* Exercise: Wherever the string "Python" occurs in a line of these records, report that line.

* Records supplied:
———

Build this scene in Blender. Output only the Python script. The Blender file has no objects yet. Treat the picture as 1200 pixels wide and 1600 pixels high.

———

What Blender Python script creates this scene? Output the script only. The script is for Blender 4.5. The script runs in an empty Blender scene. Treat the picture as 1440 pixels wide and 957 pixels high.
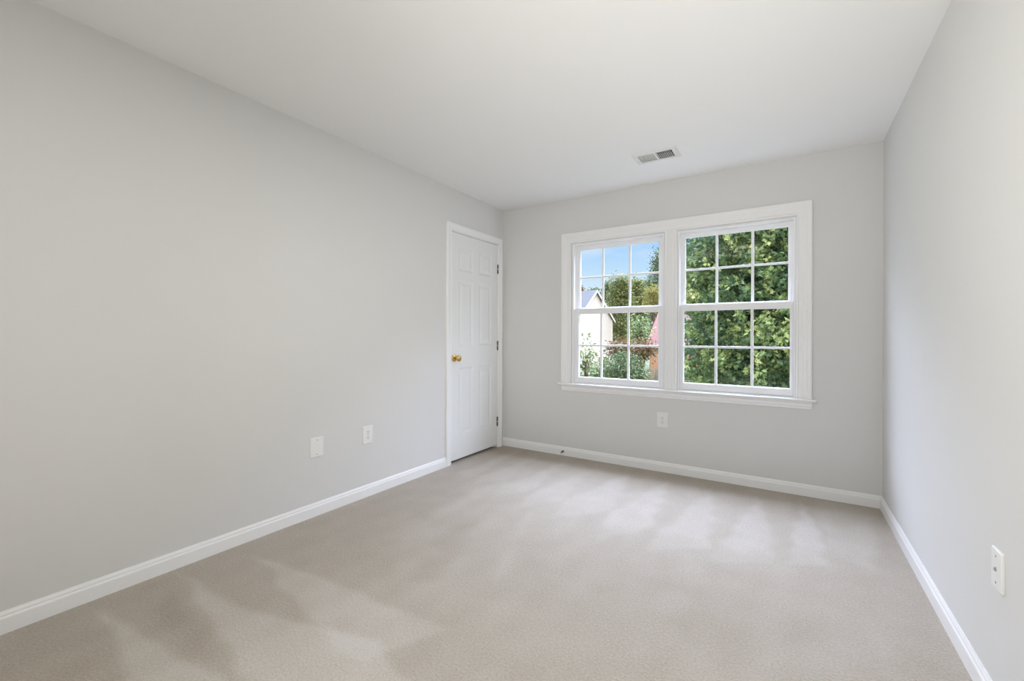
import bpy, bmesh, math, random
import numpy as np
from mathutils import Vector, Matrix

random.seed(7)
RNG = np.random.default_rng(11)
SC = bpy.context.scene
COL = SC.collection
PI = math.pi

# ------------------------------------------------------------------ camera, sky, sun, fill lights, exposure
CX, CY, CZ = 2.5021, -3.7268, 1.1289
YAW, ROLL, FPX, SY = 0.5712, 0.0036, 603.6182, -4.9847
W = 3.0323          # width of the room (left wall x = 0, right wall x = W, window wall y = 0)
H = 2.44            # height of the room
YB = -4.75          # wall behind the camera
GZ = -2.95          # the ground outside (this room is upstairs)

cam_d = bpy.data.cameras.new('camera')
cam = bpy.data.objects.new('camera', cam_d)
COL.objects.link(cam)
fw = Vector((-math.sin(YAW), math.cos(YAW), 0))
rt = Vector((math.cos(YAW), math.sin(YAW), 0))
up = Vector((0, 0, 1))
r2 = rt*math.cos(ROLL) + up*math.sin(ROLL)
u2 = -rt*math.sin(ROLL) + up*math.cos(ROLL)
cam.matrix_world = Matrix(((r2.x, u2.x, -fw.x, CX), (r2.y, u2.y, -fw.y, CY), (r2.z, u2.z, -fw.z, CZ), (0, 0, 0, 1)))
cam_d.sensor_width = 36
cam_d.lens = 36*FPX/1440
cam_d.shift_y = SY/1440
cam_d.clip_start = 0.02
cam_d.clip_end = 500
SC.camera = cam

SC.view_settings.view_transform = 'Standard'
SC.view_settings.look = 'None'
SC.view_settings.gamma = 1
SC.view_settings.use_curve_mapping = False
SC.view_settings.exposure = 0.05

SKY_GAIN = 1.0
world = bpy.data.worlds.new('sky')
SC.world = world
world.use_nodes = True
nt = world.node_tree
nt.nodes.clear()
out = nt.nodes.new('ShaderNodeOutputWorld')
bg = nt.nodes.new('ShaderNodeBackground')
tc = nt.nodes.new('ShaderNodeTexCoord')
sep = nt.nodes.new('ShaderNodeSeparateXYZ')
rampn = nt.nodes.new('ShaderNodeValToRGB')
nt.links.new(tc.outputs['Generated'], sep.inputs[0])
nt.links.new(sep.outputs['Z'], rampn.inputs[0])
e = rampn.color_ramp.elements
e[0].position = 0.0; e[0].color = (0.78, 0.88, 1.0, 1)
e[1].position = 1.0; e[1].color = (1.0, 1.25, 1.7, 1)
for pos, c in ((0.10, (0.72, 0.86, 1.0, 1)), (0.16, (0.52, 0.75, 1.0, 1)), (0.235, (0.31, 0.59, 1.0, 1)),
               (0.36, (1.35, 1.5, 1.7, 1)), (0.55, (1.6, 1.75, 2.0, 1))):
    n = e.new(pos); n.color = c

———

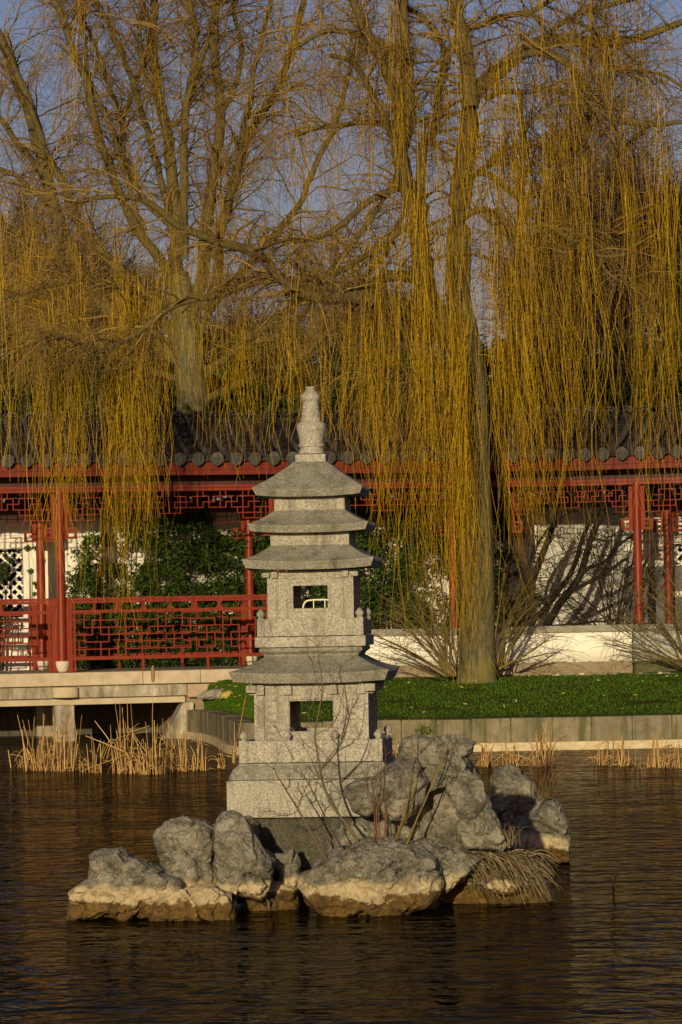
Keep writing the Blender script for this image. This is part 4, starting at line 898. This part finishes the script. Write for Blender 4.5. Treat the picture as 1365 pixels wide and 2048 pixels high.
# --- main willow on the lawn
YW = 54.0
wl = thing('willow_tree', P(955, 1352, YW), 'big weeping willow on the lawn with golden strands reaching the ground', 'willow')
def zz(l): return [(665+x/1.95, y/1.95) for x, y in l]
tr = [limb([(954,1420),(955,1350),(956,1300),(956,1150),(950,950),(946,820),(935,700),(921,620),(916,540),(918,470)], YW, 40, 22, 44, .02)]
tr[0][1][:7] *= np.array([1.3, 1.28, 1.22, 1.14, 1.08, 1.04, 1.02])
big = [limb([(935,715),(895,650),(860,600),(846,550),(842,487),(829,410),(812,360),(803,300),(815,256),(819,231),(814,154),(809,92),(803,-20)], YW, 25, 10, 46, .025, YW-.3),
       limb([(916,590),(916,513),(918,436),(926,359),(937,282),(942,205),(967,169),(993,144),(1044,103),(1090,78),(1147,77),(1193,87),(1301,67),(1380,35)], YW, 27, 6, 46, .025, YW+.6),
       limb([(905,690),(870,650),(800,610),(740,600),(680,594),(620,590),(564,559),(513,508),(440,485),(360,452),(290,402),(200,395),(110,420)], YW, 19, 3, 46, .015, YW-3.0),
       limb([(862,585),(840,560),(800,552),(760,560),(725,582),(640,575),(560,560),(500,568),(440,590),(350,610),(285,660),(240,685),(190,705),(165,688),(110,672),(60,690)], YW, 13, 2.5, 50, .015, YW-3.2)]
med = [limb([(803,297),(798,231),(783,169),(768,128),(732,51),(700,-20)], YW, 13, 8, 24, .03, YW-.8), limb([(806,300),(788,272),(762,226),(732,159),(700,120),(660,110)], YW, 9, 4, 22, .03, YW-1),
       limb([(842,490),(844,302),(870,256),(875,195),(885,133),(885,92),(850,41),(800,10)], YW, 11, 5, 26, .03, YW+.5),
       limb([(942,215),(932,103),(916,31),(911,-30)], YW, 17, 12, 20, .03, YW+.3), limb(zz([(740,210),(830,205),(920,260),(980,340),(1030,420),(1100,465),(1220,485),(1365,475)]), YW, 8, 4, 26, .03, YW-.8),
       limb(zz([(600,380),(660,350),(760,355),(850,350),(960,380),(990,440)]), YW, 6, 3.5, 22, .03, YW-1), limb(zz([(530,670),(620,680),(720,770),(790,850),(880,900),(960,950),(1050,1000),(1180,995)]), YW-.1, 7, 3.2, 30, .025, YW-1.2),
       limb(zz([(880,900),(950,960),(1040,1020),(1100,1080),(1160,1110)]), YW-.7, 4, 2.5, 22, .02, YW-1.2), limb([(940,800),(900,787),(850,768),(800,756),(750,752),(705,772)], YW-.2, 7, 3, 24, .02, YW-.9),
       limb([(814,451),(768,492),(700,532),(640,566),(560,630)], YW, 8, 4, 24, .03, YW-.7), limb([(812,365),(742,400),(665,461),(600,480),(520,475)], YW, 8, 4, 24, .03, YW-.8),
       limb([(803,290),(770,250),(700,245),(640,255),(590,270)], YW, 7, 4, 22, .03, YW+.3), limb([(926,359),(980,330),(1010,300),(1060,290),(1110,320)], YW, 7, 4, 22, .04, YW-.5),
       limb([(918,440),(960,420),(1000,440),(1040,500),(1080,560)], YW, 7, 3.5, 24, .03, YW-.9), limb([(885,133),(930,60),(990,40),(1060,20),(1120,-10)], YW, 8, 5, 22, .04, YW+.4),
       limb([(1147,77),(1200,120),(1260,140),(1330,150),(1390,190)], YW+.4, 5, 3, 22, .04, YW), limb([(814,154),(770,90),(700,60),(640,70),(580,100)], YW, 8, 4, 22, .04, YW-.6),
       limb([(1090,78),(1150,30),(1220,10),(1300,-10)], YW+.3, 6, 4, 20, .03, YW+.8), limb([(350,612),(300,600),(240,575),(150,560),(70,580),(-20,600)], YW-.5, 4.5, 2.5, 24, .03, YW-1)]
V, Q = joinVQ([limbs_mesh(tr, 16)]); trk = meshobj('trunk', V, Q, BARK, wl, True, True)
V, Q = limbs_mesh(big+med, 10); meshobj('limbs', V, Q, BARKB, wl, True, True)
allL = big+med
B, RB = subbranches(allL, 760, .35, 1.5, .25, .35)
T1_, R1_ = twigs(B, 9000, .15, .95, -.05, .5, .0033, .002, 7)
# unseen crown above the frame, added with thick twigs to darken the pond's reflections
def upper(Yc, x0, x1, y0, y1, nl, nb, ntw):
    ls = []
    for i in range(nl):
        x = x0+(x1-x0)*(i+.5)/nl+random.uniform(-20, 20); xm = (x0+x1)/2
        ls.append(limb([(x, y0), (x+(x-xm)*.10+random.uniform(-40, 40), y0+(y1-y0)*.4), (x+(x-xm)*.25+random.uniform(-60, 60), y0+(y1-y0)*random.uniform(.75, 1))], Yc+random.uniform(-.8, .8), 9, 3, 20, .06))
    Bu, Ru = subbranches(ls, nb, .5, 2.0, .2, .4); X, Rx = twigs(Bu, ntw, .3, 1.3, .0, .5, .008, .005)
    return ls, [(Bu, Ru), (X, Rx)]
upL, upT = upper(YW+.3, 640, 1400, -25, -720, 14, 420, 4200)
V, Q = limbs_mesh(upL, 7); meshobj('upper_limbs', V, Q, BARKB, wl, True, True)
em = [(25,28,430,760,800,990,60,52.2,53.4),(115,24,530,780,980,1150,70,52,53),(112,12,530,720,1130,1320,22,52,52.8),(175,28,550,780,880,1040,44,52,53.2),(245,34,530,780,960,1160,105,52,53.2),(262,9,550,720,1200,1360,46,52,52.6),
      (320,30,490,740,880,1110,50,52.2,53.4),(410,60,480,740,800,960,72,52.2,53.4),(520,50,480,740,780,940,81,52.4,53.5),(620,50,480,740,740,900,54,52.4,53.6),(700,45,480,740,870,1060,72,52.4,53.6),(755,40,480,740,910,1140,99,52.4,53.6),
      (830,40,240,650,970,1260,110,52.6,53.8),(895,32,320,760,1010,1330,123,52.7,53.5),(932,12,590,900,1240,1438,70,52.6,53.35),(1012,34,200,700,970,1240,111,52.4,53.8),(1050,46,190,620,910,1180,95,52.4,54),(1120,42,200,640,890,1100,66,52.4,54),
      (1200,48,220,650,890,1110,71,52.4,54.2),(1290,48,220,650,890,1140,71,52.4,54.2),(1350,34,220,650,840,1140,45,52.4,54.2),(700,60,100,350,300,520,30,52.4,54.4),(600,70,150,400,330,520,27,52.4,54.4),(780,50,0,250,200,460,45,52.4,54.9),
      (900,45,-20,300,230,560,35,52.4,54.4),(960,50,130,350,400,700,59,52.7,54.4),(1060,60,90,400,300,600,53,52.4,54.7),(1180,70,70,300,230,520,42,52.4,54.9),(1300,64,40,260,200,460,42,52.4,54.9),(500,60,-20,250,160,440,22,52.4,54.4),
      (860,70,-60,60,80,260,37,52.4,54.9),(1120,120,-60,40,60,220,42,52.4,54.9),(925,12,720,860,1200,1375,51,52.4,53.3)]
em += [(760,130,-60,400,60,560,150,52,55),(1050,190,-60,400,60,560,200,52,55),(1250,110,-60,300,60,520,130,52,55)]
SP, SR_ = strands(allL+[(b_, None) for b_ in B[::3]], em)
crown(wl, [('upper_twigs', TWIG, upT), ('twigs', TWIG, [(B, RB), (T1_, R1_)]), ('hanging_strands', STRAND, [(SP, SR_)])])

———

* Solution for this problem:
Build this scene in Blender. Output only the Python script. The Blender file has no objects yet. Treat the picture as 1200 pixels wide and 1600 pixels high.
What Blender Python script creates this scene? Output the script only. The script is for Blender 4.5. The script runs in an empty Blender scene. Treat the picture as 1440 pixels wide and 957 pixels high.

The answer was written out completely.